--- Dataset content ---

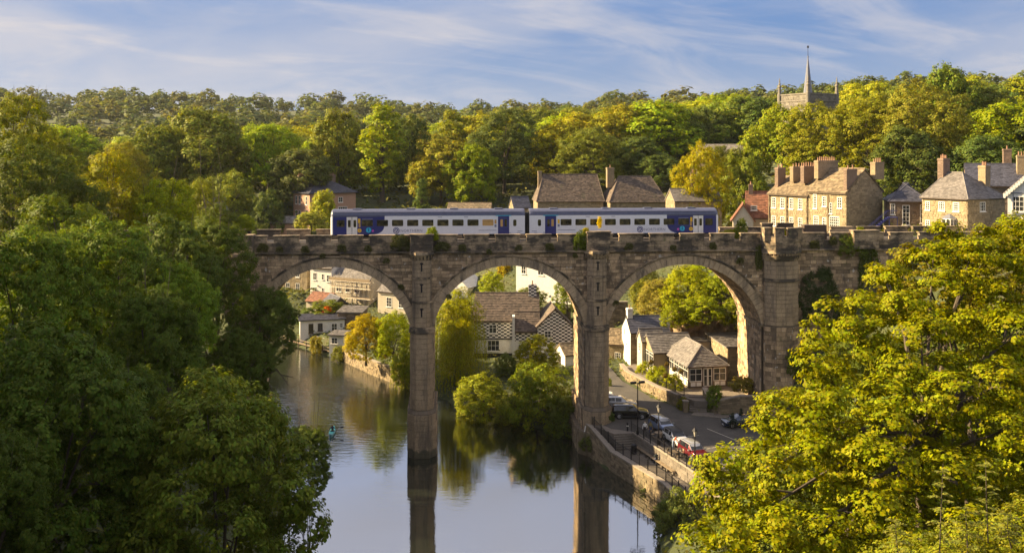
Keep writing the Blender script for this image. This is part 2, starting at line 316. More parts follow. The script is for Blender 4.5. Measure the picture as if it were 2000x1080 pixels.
def terrain_z(x, y):
    x = np.asarray(x, float); y = np.asarray(y, float); sh = x.shape; x = x.ravel(); y = y.ravel(); z = np.empty(len(x))
    for i in range(0, len(x), 20000):
        xx, yy = x[i:i+20000], y[i:i+20000]
        d = np.hypot(xx[:, None]-CP[None, :, 0], yy[:, None]-CP[None, :, 1])
        z[i:i+20000] = d @ _W[:-3] + _W[-3] + _W[-2]*xx + _W[-1]*yy
    far = np.clip((y - 150) / 200, 0, 1); z = z + far * 2.5 * (np.sin(x*0.031+1)*np.cos(y*0.027) + np.sin(x*0.013+y*0.017))
    ins = in_poly(x, y, RIV); d = poly_dist(x, y, RIV)
    z = np.where(ins, np.maximum(-0.6 - d*0.5, -3), np.maximum(z, 0.25) * np.clip(d/2.5, 0.06, 1))
    for P, f in ((ROADP, road_z(y) - 0.35), (QUAYP, 1.8 + 0*y), (TERRP, 4.6 + 0*y)):
        i2 = in_poly(x, y, P); z = np.where(i2, np.minimum(z, f), z)
        out = ~i2 & ~ins & (poly_dist(x, y, P) < 1.6) & (x < 31); z = np.where(out, np.minimum(z, f + 0.5), z)
    return z.reshape(sh)
def tz(x, y): return float(terrain_z(np.array([x]), np.array([y]))[0])
def graded(lo, a, b, hi, step, grow=1.12):
    m = list(np.arange(a, b, step)); s = step; q = b
    while q < hi: m.append(q); s *= grow; q += s
    m.append(hi); s = step; q = a; L = []
    while q > lo: s *= grow; q -= s; L.append(max(q, lo))
    return np.array(sorted(set(L)) + m)
gX = graded(-1500, -64, 64, 1500, 1.5); gY = graded(-60, 10, 215, 2600, 1.5)
XX, YY = np.meshgrid(gX, gY); ZZ = terrain_z(XX, YY)
nx, ny = len(gX), len(gY); ii = np.arange(nx*ny).reshape(ny, nx)
m, n, l, p = nodes('ground_cover'); v = objco(n)
gc = ramp(n, l, noise(n, l, 0.12, 8, 0.7, v), [(0.32, (0.035, 0.045, 0.014)), (0.5, (0.06, 0.075, 0.02)), (0.7, (0.10, 0.085, 0.04))])
gc = mix(n, l, 'MULTIPLY', 1.0, gc, ramp(n, l, noise(n, l, 3.0, 6, 0.7, v), [(0.3, 0.55), (0.7, 1.3)])); l.new(gc, p.inputs['Base Color']); p.inputs['Roughness'].default_value = 0.95
bump(n, l, p, noise(n, l, 2.0, 8, 0.7, v), 0.9, 0.4)
ter = np_mesh('terrain', np.c_[XX.ravel(), YY.ravel(), ZZ.ravel()], np.c_[ii[:-1, :-1].ravel(), ii[:-1, 1:].ravel(), ii[1:, 1:].ravel(), ii[1:, :-1].ravel()], m, smooth=True)
tag(ter, kind='structure')
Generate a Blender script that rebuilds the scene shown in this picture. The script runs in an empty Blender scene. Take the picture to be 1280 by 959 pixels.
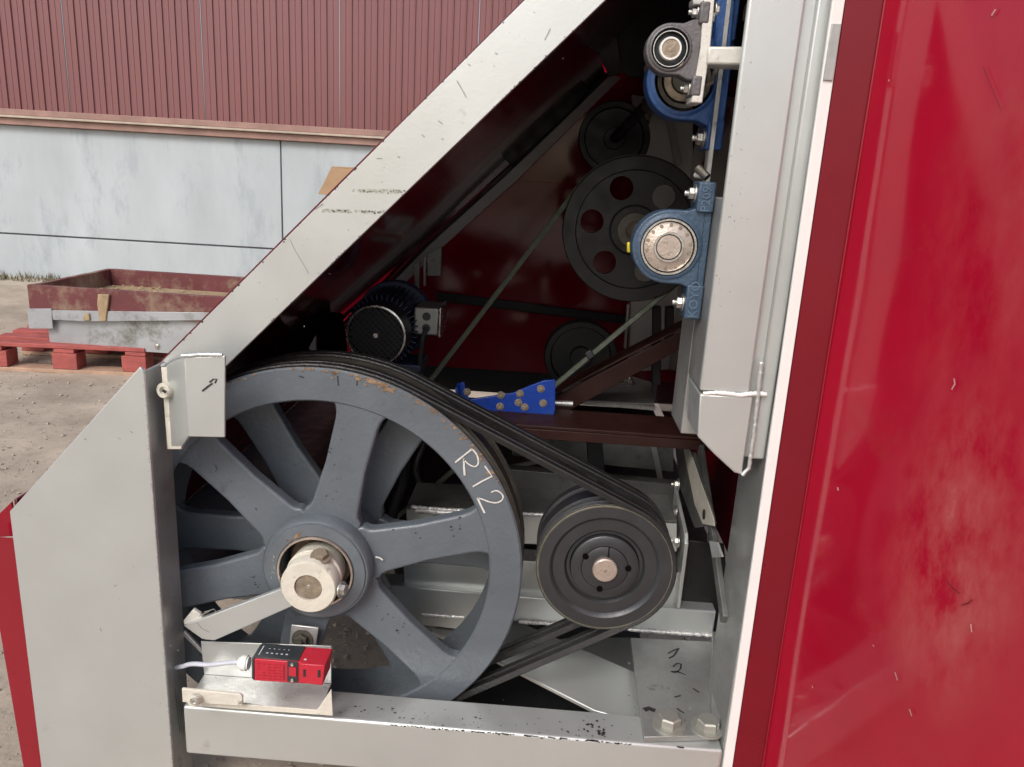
import bpy, bmesh, math, random
from mathutils import Vector, Matrix, noise
random.seed(7)
scene = bpy.context.scene
V = Vector
R = math.radians
# ------------------------------------------------------------------ camera
FPX, CX, CY = 961.0, 640.0, 479.5
CAM = V((0, 0, 1.1))
down = V(((435 - CX) / FPX, -(4000 - CY) / FPX, -1.0)).normalized()
Zc = -down
fw = V((0, 0, -1))
Yc = (fw - Zc * fw.dot(Zc)).normalized()
Xc = Yc.cross(Zc)
a = R(2.0)
Y2 = Yc * math.cos(a) + Xc * math.sin(a)
X2 = Y2.cross(Zc)
ROT = Matrix((X2, Y2, Zc))
cam_d = bpy.data.cameras.new('camera')
cam_d.sensor_width = 36
cam_d.lens = FPX / 1280 * 36
cam_d.clip_start = 0.02
cam_d.clip_end = 500
cam = bpy.data.objects.new('camera', cam_d)
cam.matrix_world = Matrix.Translation(CAM) @ ROT.to_4x4()
scene.collection.objects.link(cam)
scene.camera = cam
# ------------------------------------------------------------------ sky, sun, exposure
SUN_EL, SUN_AZ = R(43), R(203)     # azimuth clockwise from +Y
world = bpy.data.worlds.new('World')
scene.world = world
world.use_nodes = True
wn = world.node_tree
sky = wn.nodes.new('ShaderNodeTexSky')
sky.sky_type = 'NISHITA'
sky.sun_disc = False
sky.sun_elevation = SUN_EL
sky.sun_rotation = SUN_AZ
sky.air_density = 1.0
sky.dust_density = 4.0
sky.ozone_density = 1.0
hsv = wn.nodes.new('ShaderNodeHueSaturation')
hsv.inputs['Saturation'].default_value = 0.8
wn.links.new(sky.outputs[0], hsv.inputs['Color'])
wn.links.new(hsv.outputs[0], wn.nodes['Background'].inputs[0])
wn.nodes['Background'].inputs[1].default_value = 0.14
sd = V((math.sin(SUN_AZ) * math.cos(SUN_EL), math.cos(SUN_AZ) * math.cos(SUN_EL), math.sin(SUN_EL)))
sl = bpy.data.lights.new('sun', 'SUN')
sl.energy = 1.1
sl.angle = R(22)
sl.color = (1, 0.985, 0.96)
sun = bpy.data.objects.new('sun', sl)
sun.rotation_euler = sd.to_track_quat('Z', 'Y').to_euler()
scene.collection.objects.link(sun)
scene.view_settings.view_transform = 'Standard'
scene.view_settings.look = 'None'
scene.view_settings.exposure = 0.32
scene.view_settings.gamma = 1


# ------------------------------------------------------------------ tracing helpers: a pixel of the photograph met with a real plane
def ray(x, y):
    return ROT @ V(((x - CX) / FPX, -(y - CY) / FPX, -1.0))


def PY(x, y, Y):
    r = ray(x, y); return CAM + r * (Y / r.y)


def PX(x, y, X):
    r = ray(x, y); return CAM + r * (X / r.x)


def PZ(x, y, Z):
    r = ray(x, y); return CAM + r * ((Z - 1.1) / r.z)


def PN(x, y, p, n):
    r = ray(x, y); return CAM + r * ((p - CAM).dot(n) / r.dot(n))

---

== What is expected ==
From the entries above, output every line exactly and omit any image.

== Answer to the problem ==
Keep writing the Blender script for this image. This is part 2, starting at line 316. More parts follow. The script is for Blender 4.5. Measure the picture as if it were 2000x1080 pixels.
def terrain_z(x, y):
    x = np.asarray(x, float); y = np.asarray(y, float); sh = x.shape; x = x.ravel(); y = y.ravel(); z = np.empty(len(x))
    for i in range(0, len(x), 20000):
        xx, yy = x[i:i+20000], y[i:i+20000]
        d = np.hypot(xx[:, None]-CP[None, :, 0], yy[:, None]-CP[None, :, 1])
        z[i:i+20000] = d @ _W[:-3] + _W[-3] + _W[-2]*xx + _W[-1]*yy
    far = np.clip((y - 150) / 200, 0, 1); z = z + far * 2.5 * (np.sin(x*0.031+1)*np.cos(y*0.027) + np.sin(x*0.013+y*0.017))
    ins = in_poly(x, y, RIV); d = poly_dist(x, y, RIV)
    z = np.where(ins, np.maximum(-0.6 - d*0.5, -3), np.maximum(z, 0.25) * np.clip(d/2.5, 0.06, 1))
    for P, f in ((ROADP, road_z(y) - 0.35), (QUAYP, 1.8 + 0*y), (TERRP, 4.6 + 0*y)):
        i2 = in_poly(x, y, P); z = np.where(i2, np.minimum(z, f), z)
        out = ~i2 & ~ins & (poly_dist(x, y, P) < 1.6) & (x < 31); z = np.where(out, np.minimum(z, f + 0.5), z)
    return z.reshape(sh)
def tz(x, y): return float(terrain_z(np.array([x]), np.array([y]))[0])
def graded(lo, a, b, hi, step, grow=1.12):
    m = list(np.arange(a, b, step)); s = step; q = b
    while q < hi: m.append(q); s *= grow; q += s
    m.append(hi); s = step; q = a; L = []
    while q > lo: s *= grow; q -= s; L.append(max(q, lo))
    return np.array(sorted(set(L)) + m)
gX = graded(-1500, -64, 64, 1500, 1.5); gY = graded(-60, 10, 215, 2600, 1.5)
XX, YY = np.meshgrid(gX, gY); ZZ = terrain_z(XX, YY)
nx, ny = len(gX), len(gY); ii = np.arange(nx*ny).reshape(ny, nx)
m, n, l, p = nodes('ground_cover'); v = objco(n)
gc = ramp(n, l, noise(n, l, 0.12, 8, 0.7, v), [(0.32, (0.035, 0.045, 0.014)), (0.5, (0.06, 0.075, 0.02)), (0.7, (0.10, 0.085, 0.04))])
gc = mix(n, l, 'MULTIPLY', 1.0, gc, ramp(n, l, noise(n, l, 3.0, 6, 0.7, v), [(0.3, 0.55), (0.7, 1.3)])); l.new(gc, p.inputs['Base Color']); p.inputs['Roughness'].default_value = 0.95
bump(n, l, p, noise(n, l, 2.0, 8, 0.7, v), 0.9, 0.4)
ter = np_mesh('terrain', np.c_[XX.ravel(), YY.ravel(), ZZ.ravel()], np.c_[ii[:-1, :-1].ravel(), ii[:-1, 1:].ravel(), ii[1:, 1:].ravel(), ii[1:, :-1].ravel()], m, smooth=True)
tag(ter, kind='structure')
Generate a Blender script that rebuilds the scene shown in this picture. The script runs in an empty Blender scene. Take the picture to be 1280 by 959 pixels.
import bpy, bmesh, math, random
from mathutils import Vector, Matrix, noise
random.seed(7)
scene = bpy.context.scene
V = Vector
R = math.radians
# ------------------------------------------------------------------ camera
FPX, CX, CY = 961.0, 640.0, 479.5
CAM = V((0, 0, 1.1))
down = V(((435 - CX) / FPX, -(4000 - CY) / FPX, -1.0)).normalized()
Zc = -down
fw = V((0, 0, -1))
Yc = (fw - Zc * fw.dot(Zc)).normalized()
Xc = Yc.cross(Zc)
a = R(2.0)
Y2 = Yc * math.cos(a) + Xc * math.sin(a)
X2 = Y2.cross(Zc)
ROT = Matrix((X2, Y2, Zc))
cam_d = bpy.data.cameras.new('camera')
cam_d.sensor_width = 36
cam_d.lens = FPX / 1280 * 36
cam_d.clip_start = 0.02
cam_d.clip_end = 500
cam = bpy.data.objects.new('camera', cam_d)
cam.matrix_world = Matrix.Translation(CAM) @ ROT.to_4x4()
scene.collection.objects.link(cam)
scene.camera = cam
# ------------------------------------------------------------------ sky, sun, exposure
SUN_EL, SUN_AZ = R(43), R(203)     # azimuth clockwise from +Y
world = bpy.data.worlds.new('World')
scene.world = world
world.use_nodes = True
wn = world.node_tree
sky = wn.nodes.new('ShaderNodeTexSky')
sky.sky_type = 'NISHITA'
sky.sun_disc = False
sky.sun_elevation = SUN_EL
sky.sun_rotation = SUN_AZ
sky.air_density = 1.0
sky.dust_density = 4.0
sky.ozone_density = 1.0
hsv = wn.nodes.new('ShaderNodeHueSaturation')
hsv.inputs['Saturation'].default_value = 0.8
wn.links.new(sky.outputs[0], hsv.inputs['Color'])
wn.links.new(hsv.outputs[0], wn.nodes['Background'].inputs[0])
wn.nodes['Background'].inputs[1].default_value = 0.14
sd = V((math.sin(SUN_AZ) * math.cos(SUN_EL), math.cos(SUN_AZ) * math.cos(SUN_EL), math.sin(SUN_EL)))
sl = bpy.data.lights.new('sun', 'SUN')
sl.energy = 1.1
sl.angle = R(22)
sl.color = (1, 0.985, 0.96)
sun = bpy.data.objects.new('sun', sl)
sun.rotation_euler = sd.to_track_quat('Z', 'Y').to_euler()
scene.collection.objects.link(sun)
scene.view_settings.view_transform = 'Standard'
scene.view_settings.look = 'None'
scene.view_settings.exposure = 0.32
scene.view_settings.gamma = 1


# ------------------------------------------------------------------ tracing helpers: a pixel of the photograph met with a real plane
def ray(x, y):
    return ROT @ V(((x - CX) / FPX, -(y - CY) / FPX, -1.0))


def PY(x, y, Y):
    r = ray(x, y); return CAM + r * (Y / r.y)


def PX(x, y, X):
    r = ray(x, y); return CAM + r * (X / r.x)


def PZ(x, y, Z):
    r = ray(x, y); return CAM + r * ((Z - 1.1) / r.z)


def PN(x, y, p, n):
    r = ray(x, y); return CAM + r * ((p - CAM).dot(n) / r.dot(n))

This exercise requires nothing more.